— Start Data in this exercise —

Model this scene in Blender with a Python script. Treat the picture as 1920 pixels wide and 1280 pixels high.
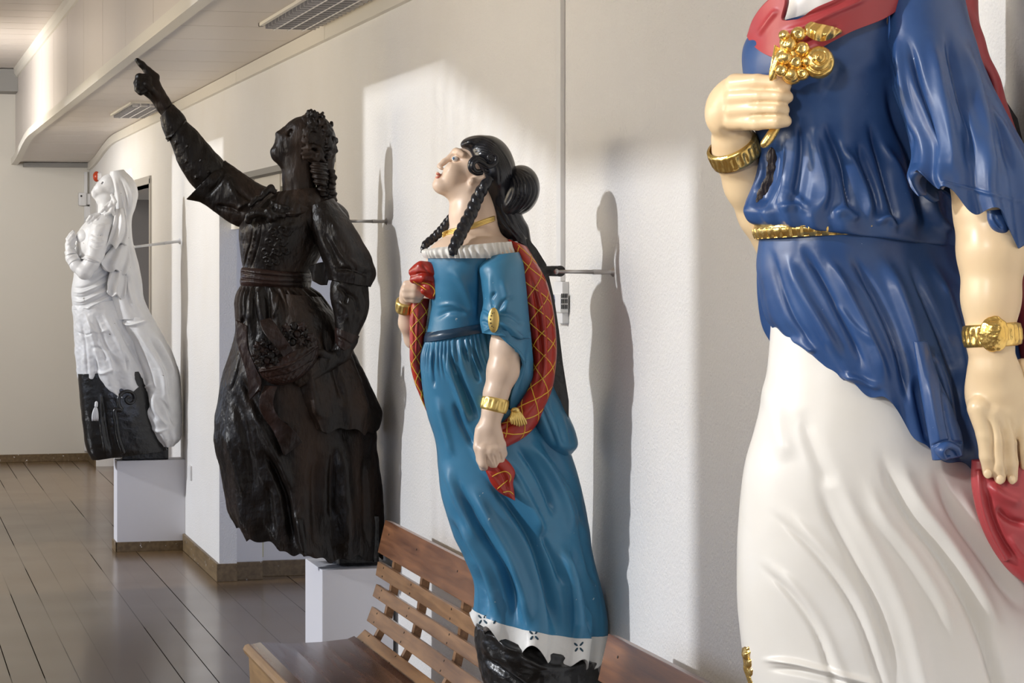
import bpy, bmesh, math, random
import numpy as np
from mathutils import Vector, Matrix
from mathutils.bvhtree import BVHTree
import openvdb

for _o in list(bpy.data.objects):
    bpy.data.objects.remove(_o)
SC = bpy.context.scene
COL = SC.collection
random.seed(7)
RNG = np.random.default_rng(7)
PI = math.pi

# ---------------------------------------------------------------- camera
FPX = 4576.0                       # focal length in pixels of a 1920 frame
TH = math.atan2(1197.0, FPX)       # the corridor runs along +Y, the camera is turned to the right
HC = 1.65
cam_d = bpy.data.cameras.new('camera')
cam_d.sensor_width = 36.0
cam_d.lens = FPX / 1920 * 36
cam_d.shift_y = -155 / 1920
cam_d.clip_end = 200
cam = bpy.data.objects.new('camera', cam_d)
COL.objects.link(cam)
cam.location = (0, 0, HC)
cam.rotation_euler = (PI / 2, 0, -TH)
SC.camera = cam
SN, CS = math.sin(TH), math.cos(TH)

def P(px, py, Y):
    """Photo pixel at corridor depth Y -> world point."""
    a = (px - 960) / FPX
    t = Y / (CS - a * SN)
    return Vector(((SN + a * CS) * t, Y, HC + (485 - py) / FPX * t))

def toPix(co):
    """(N,3) world -> (N,2) photo pixels."""
    x, y, z = co[:, 0], co[:, 1], co[:, 2]
    fw = x * SN + y * CS
    rt = x * CS - y * SN
    return np.stack([960 + FPX * rt / fw, 485 - FPX * (z - HC) / fw], 1)

# ---------------------------------------------------------------- world, sun, lamps, exposure
w = bpy.data.worlds.new('world'); SC.world = w
w.use_nodes = True
bg = w.node_tree.nodes['Background']
bg.inputs[0].default_value = (0.72, 0.80, 1.0, 1)
bg.inputs[1].default_value = 0.17
SC.view_settings.view_transform = 'Standard'
SC.view_settings.look = 'None'
SC.view_settings.exposure = 0.0
SC.view_settings.gamma = 1.0

def lamp(name, kind, loc, energy, color, direction=None, size=None, size_y=None, angle=None, spot=None):
    d = bpy.data.lights.new(name, kind)
    d.energy = energy; d.color = color
    if kind == 'AREA':
        d.shape = 'RECTANGLE'; d.size = size; d.size_y = size_y or size
    if kind == 'SUN' and angle is not None: d.angle = angle
    if kind == 'SPOT': d.spot_size = spot; d.spot_blend = 0.6; d.shadow_soft_size = size or 0.1
    o = bpy.data.objects.new(name, d); COL.objects.link(o)
    o.location = loc
    if direction is not None:
        o.rotation_euler = Vector(direction).to_track_quat('-Z', 'Y').to_euler()
    return o

EL, AZ = math.radians(23.5), math.radians(4)
sun_dir = Vector((math.cos(EL) * math.cos(AZ), math.cos(EL) * math.sin(AZ), -math.sin(EL)))
lamp('sun', 'SUN', (-6, 5, 5), 2.05, (0.93, 0.955, 1.0), sun_dir, angle=math.radians(1.3))
# daylight entering through the row of windows in the left wall
lamp('window_daylight', 'AREA', (-2.45, 5.0, 1.6), 38, (0.64, 0.75, 1.0), (1, 0, -0.25), size=7.0, size_y=1.4)
lamp('window_daylight_far', 'AREA', (-2.45, 13.0, 1.6), 42, (0.66, 0.77, 1.0), (1, 0, -0.25), size=6.0, size_y=1.4)
lamp('end_window_daylight', 'AREA', (-0.5, 16.9, 2.5), 60, (1.0, 0.97, 0.93), (0.8, 0.6, 0.12), size=1.0, size_y=1.0)
lamp('near_left_fill', 'AREA', (-2.3, -0.2, 1.9), 14, (0.97, 0.97, 1.0), (1, 0.95, -0.12), size=1.6, size_y=1.6)  # added fill aimed at the navy figurehead, set before the left wall
# assumed spot, added to light the navy figurehead from the front
lamp('navy_fill_spot', 'SPOT', (-0.5, 1.0, 2.5), 100, (1.0, 0.97, 0.94), Vector((1.45, 3.3, 1.15)) - Vector((-0.5, 1.0, 2.5)), size=0.12, spot=math.radians(42))
# warm lamps washing the upper wall
for k, yy in enumerate((3.2, 6.4, 9.6, 12.8, 16.0)):
    lamp('gallery_wall_washer', 'AREA', (-0.5, yy, 1.95), 11.5, (1.0, 0.84, 0.58), (1.0, 0, 0.20), size=2.4, size_y=0.3).data.spread = math.radians(108)
# added bluish lamp, stands in for daylight in the alcove
lamp('alcove_fill', 'AREA', (2.3, 9.4, 1.5), 20, (0.62, 0.72, 1.0), (-0.14, 1, 0), size=0.8, size_y=1.6)

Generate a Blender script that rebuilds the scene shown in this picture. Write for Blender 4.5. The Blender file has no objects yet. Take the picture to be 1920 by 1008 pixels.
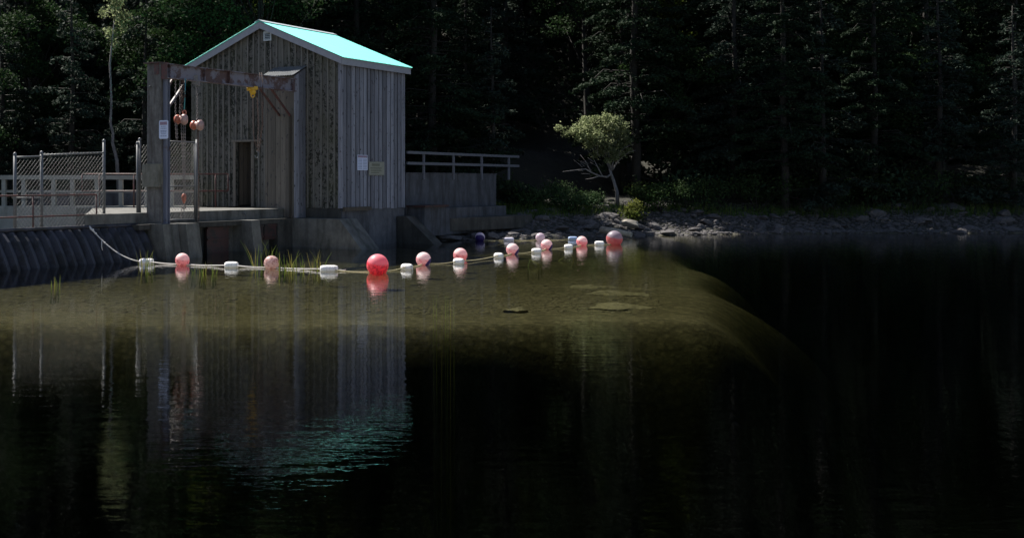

— End Data in this exercise —

Directions
Return only the lines running from the top of the data to the line that holds "PI = math.pi". Include both of those lines, but skip the pictures.

Task output
Model this scene in Blender with a Python script. Treat the picture as 1920 pixels wide and 1280 pixels high.
import bpy, bmesh, math, random
import numpy as np
from mathutils import Vector, Matrix
from mathutils.bvhtree import BVHTree
import openvdb

for _o in list(bpy.data.objects):
    bpy.data.objects.remove(_o)
SC = bpy.context.scene
COL = SC.collection
random.seed(7)
RNG = np.random.default_rng(7)
PI = math.pi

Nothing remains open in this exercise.